I have fear in my heart of what is to come...Coop is almost consistently breaking free of his swaddle. I wouldn't mind using a sleepsack, IF he wouldn't become so consumed with gnawing on his hand that he doesn't fall asleep for nearly an hour! I never imagined how much I could talk about sleep habits, it's become an obsession.

Mr. A-Loop visited the big bunny at the mall over the weekend. I was a tad disappointed. I expected Coop to be screaming or what I really wished for was for Coop to sport those big buggy eyes that I adore...

He would have matched the giant wabbit perfectly. Instead, my little feller didn't notice the ginormous germ invested bunny, he stared at the archway of flowers and laid there like a little meatloaf. A tasty little meatloaf that would later need to be disinfected.

Let's go over what my little meatloaf got for Easter...plastic eggs filled with cash, a Tigger rattle, a stuffed duck, a vibrating toy thingy, two outfits, and A SLIDE. That's right my 3 1/2 month old got a slide. It just makes me laugh. His Grandma and Grandpa LOVE him so much, he's just a lucky little guy!

Tuesday, April 3, 2012

Concentration

Mr. Coop has gotten pretty good at grabbing things. As it would seem, the smaller the better. This morning while we were playing, I gave him a strand of links.
Sassy Ring O' Links Rattle Developmental Toy
He had them in his tight little fist and had a serious look of concentration on his face. He stared at his hand and sloooooowly pulled it towards his mouth. Missed. Tried it again. Missed. I tried to help him, but I could see that he REALLY wanted to get that link in his mouth himself. Try and try as he might, he just couldn't do it. He started crying. I felt bad for him, but it was still unbelievably cute to watch.

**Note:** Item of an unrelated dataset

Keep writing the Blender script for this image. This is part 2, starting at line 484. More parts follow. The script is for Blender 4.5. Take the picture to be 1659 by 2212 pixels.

Also, after weeks of playing in his bouncer...
Tiny Love Gymini Bouncer
He finally realized that the hanging crab that lights up and plays music is in response to his movements. He stared intently on it and whacked the hanging star. It lit up and played. Then it stopped. And, Whack! It played again. His little light bulb went off and it was amazing. I am soooo excited to see all of his little light bulb moments.